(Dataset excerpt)
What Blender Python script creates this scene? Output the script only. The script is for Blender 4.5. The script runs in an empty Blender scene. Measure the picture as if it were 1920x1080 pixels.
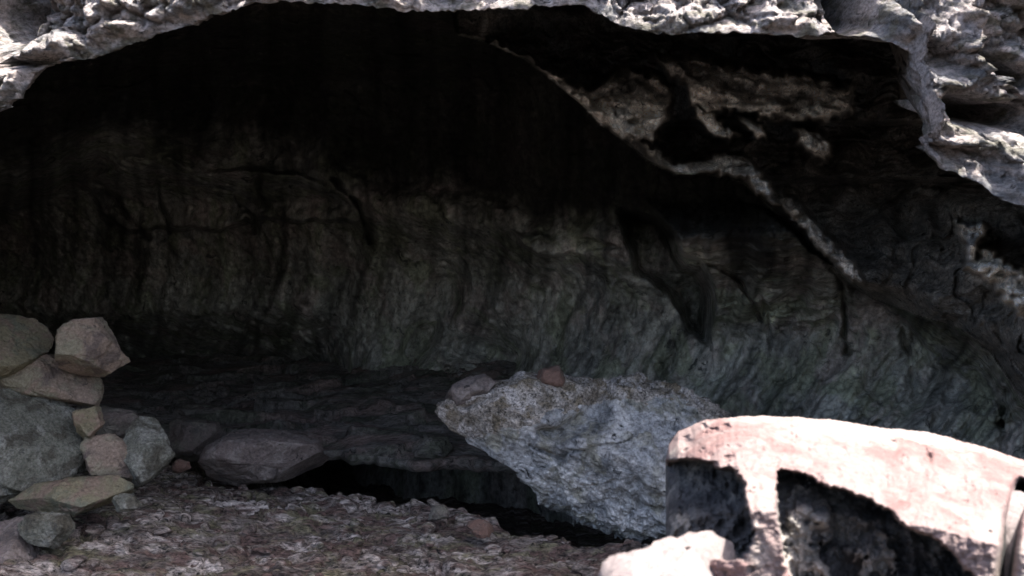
import bpy, math
import numpy as np
R = math.radians
scene = bpy.context.scene
C = bpy.context.collection

# ------------------------------------------------------------------ camera
F = 1663.0; CZ = 1.4
cam = bpy.data.cameras.new("camera"); cam_ob = bpy.data.objects.new("camera", cam)
C.objects.link(cam_ob); scene.camera = cam_ob
cam_ob.location = (0, 0, CZ); cam_ob.rotation_euler = (R(90), 0, 0)
cam.sensor_width = 36; cam.lens = 36 * F / 1920
cam.clip_start = 0.05; cam.clip_end = 2000
cam.dof.use_dof = True; cam.dof.focus_distance = 5.6; cam.dof.aperture_fstop = 4.5

# ------------------------------------------------------------------ sky, sun, exposure
SUN_EL, SUN_AZ = R(68), R(118)          # azimuth clockwise from +Y
w = bpy.data.worlds.new("World"); scene.world = w; w.use_nodes = True
nt = w.node_tree; bg = nt.nodes['Background']
sky = nt.nodes.new('ShaderNodeTexSky'); sky.sky_type = 'NISHITA'; sky.sun_disc = False
sky.dust_density = 3.5; sky.air_density = 0.7; sky.ozone_density = 0.5; sky.sun_elevation = SUN_EL; sky.sun_rotation = SUN_AZ
nt.links.new(sky.outputs[0], bg.inputs[0]); bg.inputs[1].default_value = 0.15
sun = bpy.data.lights.new("sun", 'SUN'); so = bpy.data.objects.new("sun", sun); C.objects.link(so)
sun.energy = 4.3; sun.angle = R(0.5); sun.color = (1, 0.95, 0.88)
from mathutils import Vector
sd = Vector((math.sin(SUN_AZ) * math.cos(SUN_EL), math.cos(SUN_AZ) * math.cos(SUN_EL), math.sin(SUN_EL)))
so.rotation_euler = sd.to_track_quat('Z', 'Y').to_euler()
scene.render.engine = 'CYCLES'
scene.cycles.max_bounces = 4; scene.cycles.diffuse_bounces = 2
scene.view_settings.view_transform = 'Standard'; scene.view_settings.look = 'None'
scene.view_settings.exposure = 2.2; scene.view_settings.gamma = 1

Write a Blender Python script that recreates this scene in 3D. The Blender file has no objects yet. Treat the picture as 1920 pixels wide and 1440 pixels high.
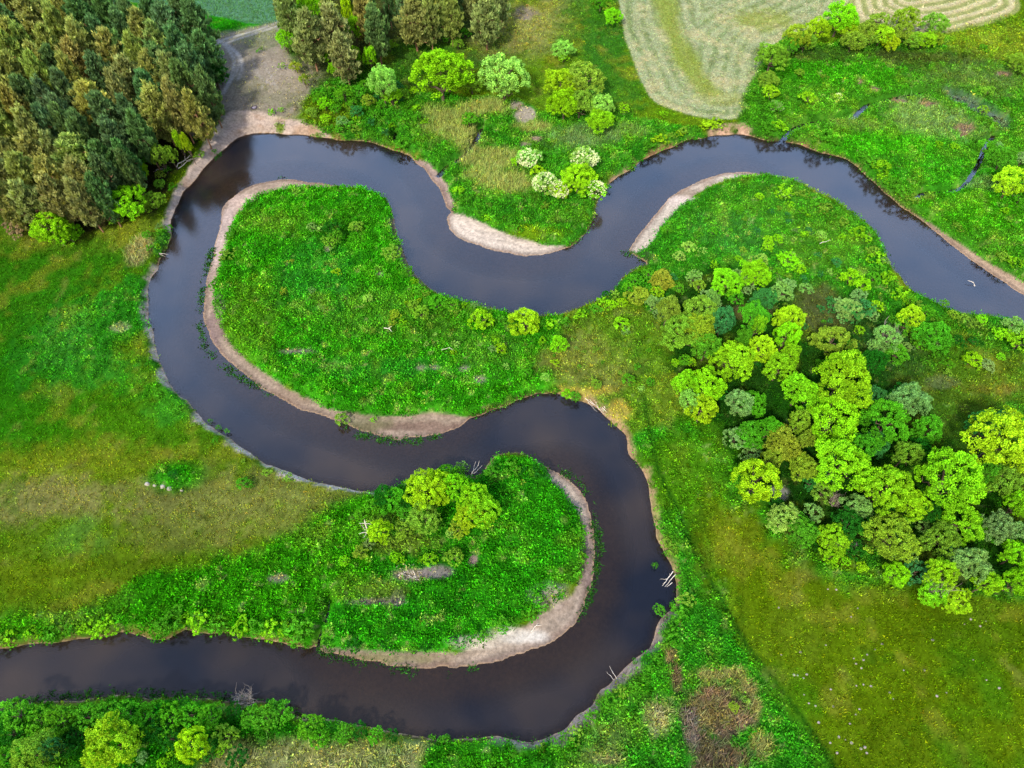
import bpy, math, random
import numpy as np
R = math.radians
rng = np.random.default_rng(7)
random.seed(7)
scene = bpy.context.scene
COL = scene.collection

# ------------------------------------------------------------ camera, sky, sun, exposure
CAM_H, PITCH, FPX = 110.0, 58.0, 1350.0
cd = bpy.data.cameras.new('camera'); cam = bpy.data.objects.new('camera', cd); COL.objects.link(cam)
cam.location = (0, 0, CAM_H); cam.rotation_euler = (R(90 - PITCH), 0, 0)
cd.sensor_width = 36; cd.lens = FPX * 36 / 1920; cd.clip_end = 6000; cd.clip_start = 1
scene.camera = cam
SUN_EL, SUN_AZ = 47.0, 208.0          # azimuth of the sun clockwise from +Y
w = bpy.data.worlds.new('World'); scene.world = w; w.use_nodes = True
nt = w.node_tree; nt.nodes.clear()
sky = nt.nodes.new('ShaderNodeTexSky'); sky.sky_type = 'NISHITA'; sky.sun_disc = False
sky.sun_elevation = R(SUN_EL); sky.sun_rotation = R(SUN_AZ); sky.dust_density = 4.0; sky.air_density = 1.0
bg = nt.nodes.new('ShaderNodeBackground'); bg.inputs['Strength'].default_value = 0.15
wo = nt.nodes.new('ShaderNodeOutputWorld')
tcw = nt.nodes.new('ShaderNodeTexCoord'); sx_ = nt.nodes.new('ShaderNodeSeparateXYZ'); nt.links.new(tcw.outputs['Generated'], sx_.inputs[0])
def wmap(sock, a, b, c, d):
    n = nt.nodes.new('ShaderNodeMapRange'); n.interpolation_type = 'SMOOTHSTEP'; nt.links.new(sock, n.inputs[0])
    for i_, q_ in enumerate((a, b, c, d)): n.inputs[i_ + 1].default_value = q_
    return n.outputs[0]
# added brightening of the northern sky, like thin pale cloud, for the water's reflections
mm = nt.nodes.new('ShaderNodeMath'); mm.operation = 'MULTIPLY'; nt.links.new(wmap(sx_.outputs[2], .99, .66, 0, 1), mm.inputs[0]); nt.links.new(wmap(sx_.outputs[1], .05, .6, 0, 1), mm.inputs[1])
ma = nt.nodes.new('ShaderNodeMath'); ma.operation = 'MULTIPLY_ADD'; ma.inputs[1].default_value = 6.2; ma.inputs[2].default_value = .80; nt.links.new(mm.outputs[0], ma.inputs[0])
vs = nt.nodes.new('ShaderNodeVectorMath'); vs.operation = 'SCALE'; nt.links.new(sky.outputs[0], vs.inputs[0]); nt.links.new(ma.outputs[0], vs.inputs['Scale'])
nt.links.new(vs.outputs[0], bg.inputs[0]); nt.links.new(bg.outputs[0], wo.inputs[0])
sd = bpy.data.lights.new('sun', 'SUN'); sd.energy = 2.9; sd.angle = R(5.0); sd.color = (1.0, 0.95, 0.84)
sun = bpy.data.objects.new('sun', sd); COL.objects.link(sun)
sun.rotation_euler = (R(90 - SUN_EL), 0, R(180 - SUN_AZ))
scene.view_settings.view_transform = 'Standard'; scene.view_settings.look = 'None'
scene.view_settings.exposure = 1.1; scene.view_settings.gamma = 1.0

# ------------------------------------------------------------ photo pixel <-> place
sp, cp = math.sin(R(PITCH)), math.cos(R(PITCH))
def unproj(px, py, z=0.0):
    a = (np.asarray(px, float) - 960) / FPX; b = (720 - np.asarray(py, float)) / FPX
    dy = cp + b * sp; dz = -sp + b * cp
    t = (z - CAM_H) / dz
    return a * t, dy * t
def proj(X, Y, Z):
    d = Y * cp + (CAM_H - Z) * sp; u = Y * sp + (Z - CAM_H) * cp
    return 960 + FPX * X / d, 720 - FPX * u / d, d
def lin(c, k=1.0):
    c = np.asarray(c, float) / 255.0
    return np.where(c <= .04045, c / 12.92, ((c + .055) / 1.055) ** 2.4) * k

# ------------------------------------------------------------ noise and distance fields
def vnoise(x, y, s, seed):
    r = np.random.default_rng(seed); T = r.random((256, 256))
    u = x / s + 1000.3; v = y / s + 1000.7
    i = np.floor(u).astype(int); j = np.floor(v).astype(int); f = u - i; g = v - j
    f = f * f * (3 - 2 * f); g = g * g * (3 - 2 * g)
    a = T[i & 255, j & 255]; b = T[(i + 1) & 255, j & 255]; c = T[i & 255, (j + 1) & 255]; d = T[(i + 1) & 255, (j + 1) & 255]
    return (a * (1 - f) + b * f) * (1 - g) + (c * (1 - f) + d * f) * g
def fbm(x, y, s, seed, o=4):
    t = 0; a = 1; n = 0
    for k in range(o):
        t = t + a * vnoise(x, y, s / 2 ** k, seed + k); n += a; a *= .55
    return t / n * 2 - 1
def sstep(x): x = np.clip(x, 0, 1); return x * x * (3 - 2 * x)
def smooth(pts, n=4, closed=True):
    P = np.asarray(pts, float); m = len(P); out = []
    rngk = range(m) if closed else range(m - 1)
    for i in rngk:
        if closed: a, b, c, d = P[(i - 1) % m], P[i], P[(i + 1) % m], P[(i + 2) % m]
        else: a, b, c, d = P[max(i - 1, 0)], P[i], P[i + 1], P[min(i + 2, m - 1)]
        for k in range(n):
            t = k / n
            out.append(.5 * (2 * b + (c - a) * t + (2 * a - 5 * b + 4 * c - d) * t * t + (3 * b - a - 3 * c + d) * t ** 3))
    if not closed: out.append(P[-1])
    return np.array(out)
def polysdf(poly, X, Y):                       # negative inside
    X = X.astype(np.float32); Y = Y.astype(np.float32)
    best = np.full(X.shape, 1e9, np.float32); ins = np.zeros(X.shape, bool); m = len(poly)
    for i in range(m):
        ax, ay = map(np.float32, poly[i]); bx, by = map(np.float32, poly[(i + 1) % m]); dx, dy = bx - ax, by - ay
        L = dx * dx + dy * dy + np.float32(1e-9)
        t = np.clip(((X - ax) * dx + (Y - ay) * dy) / L, 0, 1)
        best = np.minimum(best, (X - ax - t * dx) ** 2 + (Y - ay - t * dy) ** 2)
        if ay != by:
            c = (ay > Y) != (by > Y)
            ins ^= c & (X < (bx - ax) * (Y - ay) / (by - ay) + ax)
    d = np.sqrt(best)
    return np.where(ins, -d, d)
def linedist(line, X, Y):
    X = X.astype(np.float32); Y = Y.astype(np.float32)
    best = np.full(X.shape, 1e9, np.float32)
    for i in range(len(line) - 1):
        ax, ay = map(np.float32, line[i]); bx, by = map(np.float32, line[i + 1]); dx, dy = bx - ax, by - ay
        t = np.clip(((X - ax) * dx + (Y - ay) * dy) / (dx * dx + dy * dy + np.float32(1e-9)), 0, 1)
        best = np.minimum(best, (X - ax - t * dx) ** 2 + (Y - ay - t * dy) ** 2)
    return np.sqrt(best)

X0, X1, Y0, Y1, G = -168.0, 168.0, -16.0, 224.0, 0.35
nx = int((X1 - X0) / G) + 1; ny = int((Y1 - Y0) / G) + 1
if nx % 2 == 0: nx += 1
if ny % 2 == 0: ny += 1
gx = X0 + np.arange(nx) * G; gy = Y0 + np.arange(ny) * G
GX, GY = np.meshgrid(gx, gy)                   # [ny, nx]
CX, CY = GX[::2, ::2], GY[::2, ::2]
def up(c):                                     # coarse field to the full grid
    f = np.empty((ny, nx), np.float32); f[::2, ::2] = c
    f[::2, 1::2] = (c[:, :-1] + c[:, 1:]) / 2; f[1::2, :] = (f[:-1:2, :] + f[2::2, :]) / 2
    return f
def samp(F, x, y):
    u = np.clip((x - X0) / G, 0, nx - 1.001); v = np.clip((y - Y0) / G, 0, ny - 1.001)
    i = u.astype(int); j = v.astype(int); f = (u - i); g = (v - j)
    if F.ndim == 3: f = f[:, None]; g = g[:, None]
    return (F[j, i] * (1 - f) + F[j, i + 1] * f) * (1 - g) + (F[j + 1, i] * (1 - f) + F[j + 1, i + 1] * f) * g
def world_poly(pts, z=0.0, n=4, closed=True):
    P = smooth(pts, n, closed); x, y = unproj(P[:, 0], P[:, 1], z)
    return np.stack([x, y], 1)
def field(pts, z=0.0, n=3): return up(polysdf(world_poly(pts, z, n), CX, CY))
def lfield(pts, z=0.0): return up(linedist(world_poly(pts, z, 3, False), CX, CY))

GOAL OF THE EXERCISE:
Give again, word for word, every line from the top of the data through the line with "cam.dof.use_dof = True;", both ends included, and exclude the pictures.

THE ANSWER:
What Blender Python script creates this scene? Output the script only. The script is for Blender 4.5. The script runs in an empty Blender scene. Measure the picture as if it were 1920x1080 pixels.
import bpy, math
import numpy as np
R = math.radians
scene = bpy.context.scene
C = bpy.context.collection

# ------------------------------------------------------------------ camera
F = 1663.0; CZ = 1.4
cam = bpy.data.cameras.new("camera"); cam_ob = bpy.data.objects.new("camera", cam)
C.objects.link(cam_ob); scene.camera = cam_ob
cam_ob.location = (0, 0, CZ); cam_ob.rotation_euler = (R(90), 0, 0)
cam.sensor_width = 36; cam.lens = 36 * F / 1920
cam.clip_start = 0.05; cam.clip_end = 2000
cam.dof.use_dof = True; cam.dof.focus_distance = 5.6; cam.dof.aperture_fstop = 4.5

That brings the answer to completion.